There are some impressive effects. Behold the brilliant shards of glass raining down upon people as they narrowly make their escape. Narrowly is the operative words here. Nobody escapes a discernible threat unless it is barely by the skin of their teeth. Time and again the audience is led to believe that every major character is just within a hair’s breadth of losing their life only to escape within an inch of life. This includes a scenario where the pilot of a helicopter tempts fate by saying “we’re only 90 minutes away” and then seconds later, the engine fails. Meanwhile Ray’s daughter Blake is trapped in a San Francisco parking garage. There she encounters Ben (Hugo Johnstone-Burt) and his younger brother Ollie (Art Parkinson). The meet-cute allows her to rescue him. Girl Power! They’re all such a bore though. The one lone individual that is mildly interesting is Dr. Lawrence Hayes (Paul Giamatti) a seismology professor at Caltech who detects the quake and warns everybody about their impending doom. He’s the “I told you so!”

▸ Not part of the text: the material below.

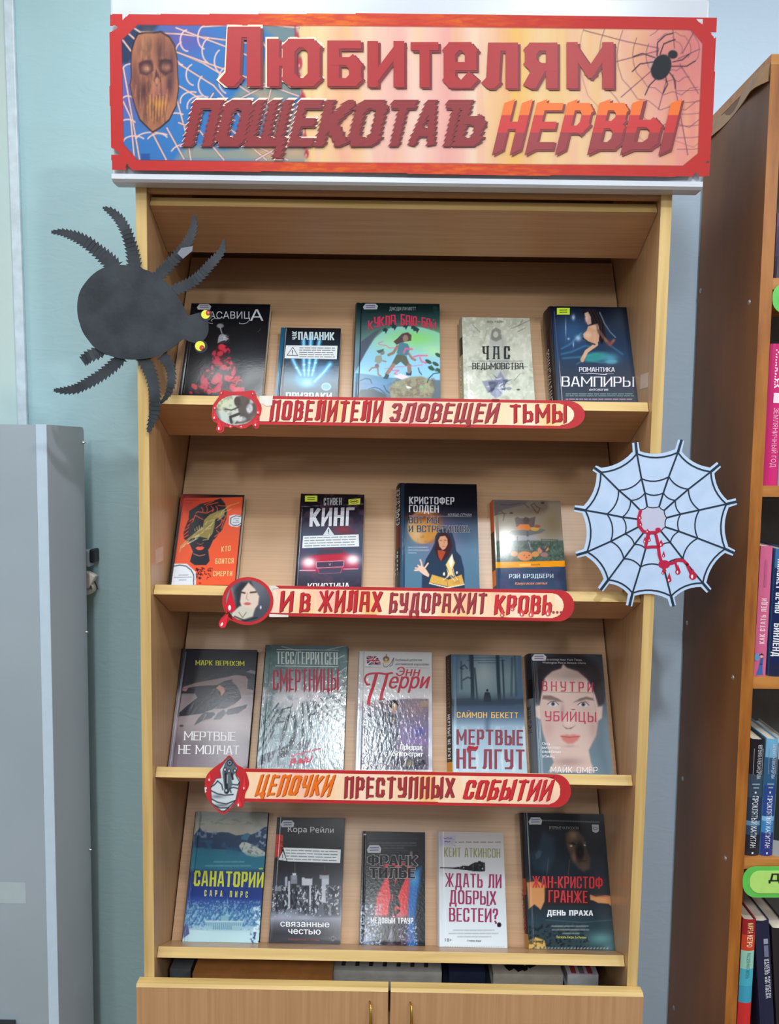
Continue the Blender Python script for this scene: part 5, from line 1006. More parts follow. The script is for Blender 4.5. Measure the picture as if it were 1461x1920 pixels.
def p(A):
    A.vgrad([(90, (20, 20, 26)), (560, (26, 28, 38)), (760, (70, 90, 112)), (1100, (92, 126, 150)), (1690, (80, 116, 142))]); A.poly([(150, 90), (235, 90), (225, 1700), (150, 1700)], (40, 62, 88), .7, 20); A.glow(800, 980, 260, 330, (140, 110, 150), .75); A.glow(1150, 850, 150, 120, (70, 92, 118), .7); A.line([(232, 100), (228, 1700)], 10, (22, 30, 42), .9)
    A.ell(510, 760, 230, 250, (200, 150, 96), .95, 26); A.ell(600, 740, 200, 240, (196, 130, 50), .6, 90); A.glow(420, 860, 100, 120, (214, 190, 150), .7); A.glow(500, 600, 200, 60, (120, 60, 34), .9); A.glow(720, 640, 80, 80, (110, 60, 70), .6); A.noise(70, (170, 110, 50), .5, .5, .7, 5, box=(420, 740, 760, 1050))
    c = (46, 62, 84); A.poly([(700, 900), (760, 800), (870, 770), (960, 850), (1000, 980), (1020, 1120), (1090, 1200), (1140, 1400), (1150, 1700), (495, 1700), (500, 1450), (560, 1240), (640, 1110), (690, 1000)], c, 1, 9)
    A.poly([(725, 940), (770, 850), (860, 840), (930, 900), (960, 1050), (900, 1200), (790, 1290), (730, 1220), (690, 1100)], (66, 40, 46), 1, 9); A.poly([(745, 960), (775, 900), (850, 890), (885, 940), (890, 1020), (850, 1090), (810, 1105), (765, 1050)], (206, 152, 122), 1, 8); A.poly([(735, 1110), (800, 1110), (860, 1130), (790, 1280), (750, 1210)], (176, 80, 54), .9, 12)
    A.line([(770, 960), (800, 962)], 8, (80, 50, 46), .9); A.line([(840, 955), (870, 960)], 8, (80, 50, 46), .9); A.line([(808, 1052), (846, 1050)], 9, (166, 80, 80), .9); A.ell(835, 990, 7, 20, (170, 110, 90), .8, 6)
    h = (232, 190, 170); A.poly([(440, 1360), (500, 1340), (560, 1400), (610, 1480), (600, 1520), (520, 1480), (450, 1420)], h, 1, 7)
    for q in ([(500, 1370), (490, 1300), (472, 1255)], [(470, 1370), (440, 1340)], [(460, 1390), (400, 1380)], [(460, 1410), (390, 1415)], [(540, 1380), (590, 1310)]): A.line(q, 24, h, 1, 7)
    A.poly([(650, 1480), (860, 1540), (900, 1560), (1100, 1480), (1140, 1620), (910, 1680), (890, 1660), (610, 1600)], (206, 164, 84), 1, 7); A.line([(612, 1612), (890, 1680), (1140, 1630)], 14, (238, 226, 200), 1, 6); A.line([(880, 1555), (895, 1660)], 6, (120, 84, 40), .8); A.noise(50, (170, 110, 50), .5, .5, .7, 3, box=(630, 1500, 1120, 1640))
    A.poly([(860, 1330), (910, 1240), (960, 1160), (975, 1240), (1000, 1300), (960, 1400), (990, 1520), (930, 1480), (880, 1540), (900, 1420)], (242, 206, 130), .95, 12); A.poly([(905, 1290), (958, 1180), (968, 1300), (940, 1380)], (255, 252, 244), 1, 10)
    for q in ([(880, 1400), (900, 1480), (860, 1540), (820, 1560)], [(940, 1400), (930, 1500), (1000, 1580)], [(970, 1380), (990, 1480), (1040, 1560)]): A.line(q, 9, (240, 216, 190), .95)
    A.ell(835, 1470, 16, 26, (240, 224, 200), 1, 6); A.ell(1030, 1450, 14, 20, (240, 224, 200), 1, 6)
    for y, x1 in ((1064, 580), (1106, 610), (1150, 410)): A.greek(290, y, x1, 16, (206, 200, 216), .9, seed=2)
def d(S, R, z):
    w = (206, 206, 214); k_ = (22, 22, 28)
    put(S, R, 'author_name', [dict(t='КРИСТОФЕР', a=(302, 408), b=(990, 416), h=112, c=w, k='s', tv=.17, th=.12, gap=.12), dict(t='ГОЛДЕН', a=(300, 530), b=(755, 538), h=108, c=w, k='s', tv=.17, th=.12, gap=.12), dict(t='ХОЛОД СТРАХА', a=(882, 586), b=(1252, 588), h=34, c=(150, 150, 160), slant=.3)], z)
    L = (('ВОТ МЫ', 300, 704, 755, 708, 106), ('И ВСТРЕТИЛИСЬ', 298, 836, 1240, 844, 108))
    put(S, R, 'title', [dict(t=t_, a=(a_, b_), b=(c_, d_), h=h_, c=(170, 170, 180), k='s', tv=.2, th=.15, gap=.08, lift=.0004) for t_, a_, b_, c_, d_, h_ in L]+[dict(t=t_, a=(a_, b_-3), b=(c_, d_-3), h=h_-7, c=k_, k='s', tv=.155, th=.105, gap=.12, lift=.0006) for t_, a_, b_, c_, d_, h_ in L], z)
    ik = Ink(); rib(ik, S, [(300, 584), (1250, 602)], 5, (150, 140, 140), .0005, z); ik.build('title_rule', R)
book(1, 0.0065, 0.1545, 0.2335, 0.030, (730, 895, 8.117), 'dark blue hardback with a hooded red-haired girl holding a burning open book', p, d, 'satin', edge=(28, 34, 44), spine=[(0, .22, (48, 58, 66)), (.22, .42, (30, 34, 44)), (.42, .62, (90, 40, 34)), (.62, 1, (26, 24, 30))], skew=0.010, bul=.004, soft=9, swrite=(('КРИСТОФЕР', .96, .63, .45, .9, (180, 180, 186), 's'), ('ГОЛДЕН', .40, .20, .25, .8, (180, 180, 186), 's')))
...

San Andreas has a lot of faults. A narrative disaster that falls apart under the weight of a thousand cliches. In a few years this DVD should find a permanent home in the 99 cent bin at your local Walmart. Until then crowds will flock to see pretty CGI . The chronicle’s lazy reliance on tropes from other disaster pictures is pretty shameful. Did the real script get destroyed in the quake? LA and San Francisco are decimated and millions have died. But a happy ending rests on whether our “hero” Ray and his family are reunited. The countless souls that have their lives extinguished is presented as a mild inconvenience. The final minutes lovingly feature the courageous efforts of FEMA, the National Guard, and the UN. Please note the giant American flag draped from the Golden Gate Bridge in the background. As Emma ponders, “What now?” Ray looks up to the heavens and says without irony “We rebuild.” I wouldn’t say the picture was forgettable because that would have been a blessing. San Andreas is so hopelessly bad, I just can’t stop thinking about its miserableness.